In similar vein, Raz reports that only 115 women have been invited to the 1,200 strong “peace jirga” due to be held in Kabul at the end of this month, in order to debate policies for reconstruction and reconciliation. This is a lower ratio of women even than the 27% of seats nominally reserved for women in the Afghan parliament – a quota that Raz says Karzai is also rumoured to be in favour of abolishing. Earlier this year at a major international conference on the future of Afghanistan, women were excluded entirely from Karzai’s delegation. As she concludes :

The few women who are given the opportunity to take part in public life as parliamentarians, in local governance, the media and public administration do so at their own risk. The Afghan government has done little to protect women in public life.
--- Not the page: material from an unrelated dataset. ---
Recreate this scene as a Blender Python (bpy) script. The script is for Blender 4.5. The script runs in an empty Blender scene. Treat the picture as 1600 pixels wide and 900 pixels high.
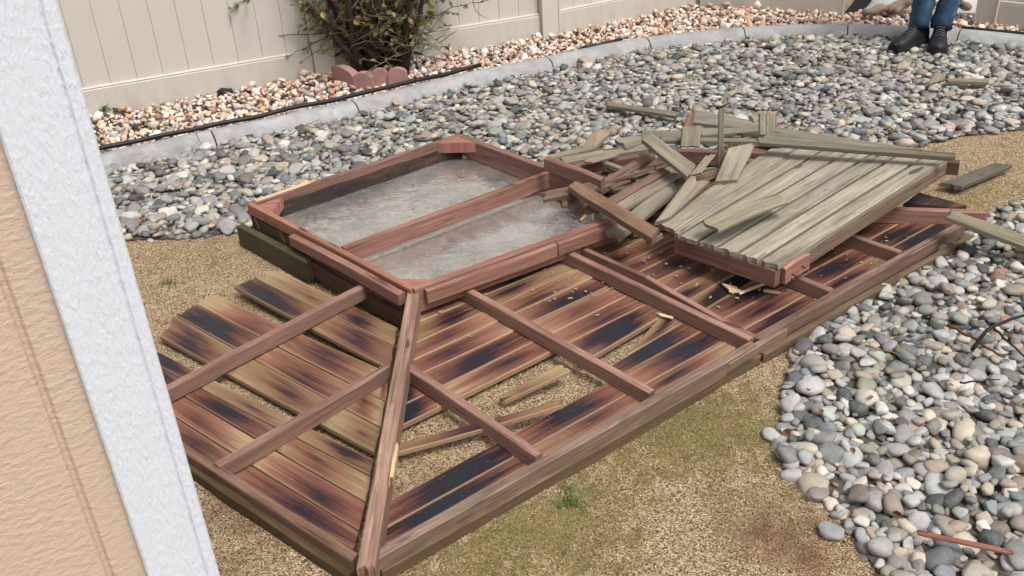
import bpy, bmesh, math, random
import numpy as np
from mathutils import Vector, Matrix, noise as mnoise

random.seed(7)
rng = np.random.default_rng(11)
SC = bpy.context.scene
COL = SC.collection

# ------------------------------------------------------------------ camera
F_PX, NADIR, CAM_H = 1450.0, (954.0, 3050.0), 1.6
_d = np.array([NADIR[0] - 800, -(NADIR[1] - 450), -F_PX]); _d /= np.linalg.norm(_d)
_up = -_d
_f = np.array([0, 0, -1.0]); _y = _f - _f.dot(_up) * _up; _y /= np.linalg.norm(_y)
_x = np.cross(_y, _up)
RCW = np.array([_x, _y, _up])                     # camera -> world
CAM = np.array([0, 0, CAM_H])
cam_d = bpy.data.cameras.new('camera')
cam = bpy.data.objects.new('camera', cam_d); COL.objects.link(cam)
cam_d.sensor_fit = 'HORIZONTAL'; cam_d.sensor_width = 36; cam_d.lens = 36 * F_PX / 1600
cam_d.clip_start = 0.05; cam_d.clip_end = 500
M4 = np.eye(4); M4[:3, :3] = RCW; M4[:3, 3] = CAM
cam.matrix_world = Matrix(M4.tolist())
SC.camera = cam

# ------------------------------------------------------------------ light
SUN_EL, SUN_AZ = math.radians(60), math.radians(140)      # azimuth from +y towards +x
w = bpy.data.worlds.new('World'); SC.world = w; w.use_nodes = True
nt = w.node_tree; bg = nt.nodes['Background']
sky = nt.nodes.new('ShaderNodeTexSky'); sky.sky_type = 'NISHITA'; sky.sun_disc = False
sky.sun_elevation = SUN_EL; sky.sun_rotation = SUN_AZ
sky.air_density = 1.0; sky.dust_density = 6.0; sky.ozone_density = 1.0
hs = nt.nodes.new('ShaderNodeHueSaturation'); hs.inputs['Saturation'].default_value = 0.32
nt.links.new(sky.outputs[0], hs.inputs['Color']); nt.links.new(hs.outputs[0], bg.inputs[0])
bg.inputs[1].default_value = 0.125
sl = bpy.data.lights.new('sun', 'SUN'); sl.energy = 1.5; sl.angle = math.radians(15); sl.color = (1, 0.97, 0.93)
so = bpy.data.objects.new('sun', sl); COL.objects.link(so)
sd = Vector((math.sin(SUN_AZ) * math.cos(SUN_EL), math.cos(SUN_AZ) * math.cos(SUN_EL), math.sin(SUN_EL)))
so.rotation_euler = sd.to_track_quat('Z', 'Y').to_euler(); so.location = (0, 0, 10)
SC.view_settings.view_transform = 'Standard'; SC.view_settings.look = 'None'
SC.view_settings.exposure = 0.42; SC.view_settings.gamma = 1
SC.render.engine = 'CYCLES'
SC.cycles.use_denoising = True
SC.cycles.max_bounces = 8; SC.cycles.transmission_bounces = 6; SC.cycles.transparent_max_bounces = 8

# ------------------------------------------------------------------ geometry of the place: photo sight lines met with planes
def ray(px, py):
    return RCW @ np.array([px - 800, 450 - py, -F_PX])
def P(px, py, z=0.0):
    v = ray(px, py); t = (z - CAM_H) / v[2]; return CAM + t * v
class Plane:
    def __init__(s, a, b, c):
        s.p = a; n = np.cross(b - a, c - a); s.n = n / np.linalg.norm(n)
        if s.n[2] < 0: s.n = -s.n
    def at(s, px, py, off=0.0):
        v = ray(px, py); t = (s.n.dot(s.p - CAM) + off) / s.n.dot(v); return CAM + t * v
    def z(s, x, y):
        return s.p[2] - (s.n[0] * (x - s.p[0]) + s.n[1] * (y - s.p[1])) / s.n[2]
def Q(px, py, depth):                              # on the upright plane y = depth
    v = ray(px, py); return CAM + v * (depth / v[1])
def proj(p):
    c = RCW.T @ (np.asarray(p).T - CAM[:, None])
    return np.stack([800 + F_PX * c[0] / -c[2], 450 - F_PX * c[1] / -c[2], -c[2]], 1)
def inpoly(pts, poly):
    pts = np.asarray(pts); x, y = pts[:, 0], pts[:, 1]; r = np.zeros(len(pts), bool); n = len(poly)
    for i in range(n):
        x0, y0 = poly[i][:2]; x1, y1 = poly[(i + 1) % n][:2]
        c = ((y0 > y) != (y1 > y)) & (x < (x1 - x0) * (y - y0) / (y1 - y0 + 1e-12) + x0)
        r ^= c
    return r

# ------------------------------------------------------------------ object helpers
def link(o, parent=None):
    COL.objects.link(o)
    if parent is not None: o.parent = parent
    return o
def tag(o, label, cat, group=None):
    o['label'] = label; o['category'] = cat
    if group: o['group'] = group
    return o
def thing(name, label, cat, loc=(0, 0, 0), group=None):
    o = bpy.data.objects.new(name, None); COL.objects.link(o); o.empty_display_size = .05
    o.location = loc; bpy.context.view_layer.update()
    return tag(o, label, cat, group)
def mesh_obj(name, V, Fc, mat, parent=None, smooth=False, uv=None, attrs=None):
    me = bpy.data.meshes.new(name)
    me.from_pydata([tuple(map(float, v)) for v in V], [], [tuple(f) for f in Fc]); me.update()
    if smooth:
        me.polygons.foreach_set('use_smooth', [True] * len(me.polygons))
    if uv is not None:
        l = me.uv_layers.new(name='uv'); vi = np.empty(len(me.loops), np.int32); me.loops.foreach_get('vertex_index', vi)
        l.data.foreach_set('uv', np.asarray(uv, np.float32)[vi].ravel())
    if attrs:
        for k, a in attrs.items():
            at = me.attributes.new(k, 'FLOAT', 'POINT'); at.data.foreach_set('value', np.asarray(a, np.float32))
    me.materials.append(mat)
    o = bpy.data.objects.new(name, me); COL.objects.link(o)
    if parent is not None:
        o.parent = parent; o.matrix_parent_inverse = Matrix.Translation(-Vector(parent.location))
    return o
def tri_mesh(name, V, T, mat, colors=None, smooth=False):
    V = np.asarray(V, np.float32); T = np.asarray(T, np.int32)
    me = bpy.data.meshes.new(name); me.vertices.add(len(V)); me.vertices.foreach_set('co', V.ravel())
    me.loops.add(T.size); me.loops.foreach_set('vertex_index', T.ravel())
    me.polygons.add(len(T)); me.polygons.foreach_set('loop_start', np.arange(0, T.size, 3, dtype=np.int32))
    me.polygons.foreach_set('loop_total', np.full(len(T), 3, np.int32))
    if smooth: me.polygons.foreach_set('use_smooth', np.ones(len(T), bool))
    me.update(calc_edges=True)
    if colors is not None:
        ca = me.color_attributes.new('Col', 'FLOAT_COLOR', 'POINT')
        ca.data.foreach_set('color', np.c_[colors, np.ones(len(colors))].astype(np.float32).ravel())
    me.materials.append(mat)
    return me

# ------------------------------------------------------------------ node helper
class N:
    def __init__(s, name):
        s.m = bpy.data.materials.new(name); s.m.use_nodes = True; s.t = s.m.node_tree
        s.b = s.t.nodes['Principled BSDF']; s.out = s.t.nodes['Material Output']
    def n(s, typ, **kw):
        nd = s.t.nodes.new('ShaderNode' + typ)
        for k, v in kw.items(): setattr(nd, k, v)
        return nd
    def set(s, sock, v):
        if hasattr(v, 'is_linked') or isinstance(v, bpy.types.NodeSocket): s.t.links.new(v, sock)
        else: sock.default_value = v
    def math(s, op, a, b=None, c=None, clamp=False):
        nd = s.n('Math', operation=op, use_clamp=clamp); s.set(nd.inputs[0], a)
        if b is not None: s.set(nd.inputs[1], b)
        if c is not None: s.set(nd.inputs[2], c)
        return nd.outputs[0]
    def mix(s, f, a, b, mode='MIX'):
        nd = s.n('Mix', data_type='RGBA', blend_type=mode); s.set(nd.inputs[0], f)
        for i, v in ((6, a), (7, b)):
            if isinstance(v, tuple): v = (*v[:3], 1)
            s.set(nd.inputs[i], v)
        return nd.outputs[2]
    def ramp(s, f, stops, interp='LINEAR'):
        nd = s.n('ValToRGB'); cr = nd.color_ramp; cr.interpolation = interp
        while len(cr.elements) < len(stops): cr.elements.new(.5)
        for e, (p, c) in zip(cr.elements, stops):
            e.position = p; e.color = (*c, 1) if isinstance(c, tuple) else (c, c, c, 1)
        s.set(nd.inputs[0], f); return nd.outputs[0]
    def noise(s, vec, scale, detail=4, rough=.55, dist=0):
        nd = s.n('TexNoise'); nd.inputs['Scale'].default_value = scale; nd.inputs['Detail'].default_value = detail
        nd.inputs['Roughness'].default_value = rough; nd.inputs['Distortion'].default_value = dist
        s.set(nd.inputs['Vector'], vec); return nd.outputs['Fac']
    def map(s, vec, scale=(1, 1, 1), loc=(0, 0, 0), rot=(0, 0, 0)):
        nd = s.n('Mapping'); s.set(nd.inputs[0], vec); nd.inputs['Scale'].default_value = scale
        s.set(nd.inputs['Location'], loc); nd.inputs['Rotation'].default_value = rot; return nd.outputs[0]
    def bump(s, h, strength=.5, dist=.003, normal=None):
        nd = s.n('Bump'); nd.inputs['Strength'].default_value = strength; nd.inputs['Distance'].default_value = dist
        s.set(nd.inputs['Height'], h)
        if normal is not None: s.set(nd.inputs['Normal'], normal)
        return nd.outputs[0]
    def done(s, col, rough=.8, normal=None, spec=.3):
        if isinstance(col, tuple): col = (*col[:3], 1)
        s.set(s.b.inputs['Base Color'], col); s.set(s.b.inputs['Roughness'], rough)
        s.b.inputs['Specular IOR Level'].default_value = spec
        if normal is not None: s.set(s.b.inputs['Normal'], normal)
        return s.m

def uvvec(m):                                       # plank coordinates in metres, shifted per object
    uv = m.n('UVMap', uv_map='uv').outputs[0]; oi = m.n('ObjectInfo')
    cb = m.n('CombineXYZ'); m.set(cb.inputs[0], m.math('MULTIPLY', oi.outputs['Random'], 37.0))
    m.set(cb.inputs[1], m.math('MULTIPLY', oi.outputs['Random'], 11.0)); m.set(cb.inputs[2], m.math('MULTIPLY', oi.outputs['Random'], 23.0))
    ad = m.n('VectorMath', operation='ADD'); m.set(ad.inputs[0], uv); m.set(ad.inputs[1], cb.outputs[0])
    return uv, ad.outputs[0], oi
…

Yet another woman provincial council member, Nida Khayani, was seriously wounded in an assassination attempt last month….

While the warlords, the Taliban and corrupt government officials fight for power in Afghanistan, excluding the voices of women fighting for peace and justice means that true progress is unlikely. The women of Afghanistan who oppose reintegration of the Taliban are not anti-peace and do not want to see their country continuing on a downward spiral of violence. However, they no longer want to be the sacrificial lambs in a game of politics which has nothing to do with the welfare of the people of Afghanistan. Lasting peace cannot be achieved without the inclusion of the women of Afghanistan…

Perhaps the next time that Key dons his flak jacket and heads off to Afghanistan for a photo op with Hamid Karzai, he should be making it clear to his host that the continued presence of our SAS troops is dependent on Karzai starting to respect the human rights of half the Afghan population. Because as things stand, New Zealand is being a party to the continued oppression of Afghan women – given that UN resolution 1325 on the rights of women is plainly not being upheld by the government that our military is helping to defend.